Indeed, the Government in NFIB conceded that Seven-Sky’s first holding — that the AIA does not bar the plaintiffs’ challenge because the penalty is not a “tax”' — is correct. See Pet'r's Br. (AIA) at 20-38. By contrast, the Government actively argued against Seven-Sky’s alternative holding. See id. at 38-41; Pet’r's Reply Br. (AIA) at 10-15. If the NFIB Court meant to address both of our holdings (as opposed to the first holding only), it undoubtedly would have spoken more precisely, given the Government’s differing positions. See Barenblatt v. United States, 252 F.2d 129, 131 (D.C.Cir.1958) (en banc) (Supreme Court does not leave issues "so vital” to the Government “to inference or interpretation”), aff'd, 360 U.S. 109, 79 S.Ct. 1081, 3 L.Ed.2d 1115 (1959).

. Remarkably, my colleagues contend that Seven-Sky had no such alternative holding. See Maj.' Op. 1072 n. 3; Concur. Op. 1072. I am frankly unsure how they read pages 8-10 of that opinion. That portion of Seven-Sky comes after the Court’s discussion of why the penalty is not a "tax” and is set off on both sides by asterisks. See Seven-Sky, 661 F.3d at 8-10. At the time, the author of the majority opinion here recognized that the Court's analysis was an alternative holding. See id. at 41 (Kavanaugh, J., dissenting) (”[T]he majority *1081opinion separately contends that the Anti-Injunction Act does not apply to plaintiffs' suit even if the Affordable Care Act penalties are taxes for purposes of the Anti-Injunction Act.” (first emphasis added)). If any doubt remained, the cited portion of Seven-Sky considers and rejects all of the arguments that my colleagues make here — a surefire sign that it is relevant to our decision today. And, even absent Seven-Sky, my colleagues' decision is refuted by the Supreme Court’s narrow definitions of "restrain,” "assessment” and "collection” in Direct Marketing and our decision in Foodservice. See infra Part II.C.

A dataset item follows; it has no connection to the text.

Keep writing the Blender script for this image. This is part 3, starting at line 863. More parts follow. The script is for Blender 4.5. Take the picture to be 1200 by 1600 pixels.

. The Foodservice Court did hold, however, that two of the trade association’s challenges were barred by the AIA. See Foodservice, 809 F.2d at 844. We held that, unlike the reporting requirement, the challenged regulations, 26 C.F.R. §§ 31.6053-3(0(1); 31.6053-3T(j)(9) (1986), "plainly concern the assessment or collection of federal taxes” because they govern how restaurants allocate tip income to employees in order to assess their tax liability. See Foodservice, 809 F.2d at 843-44.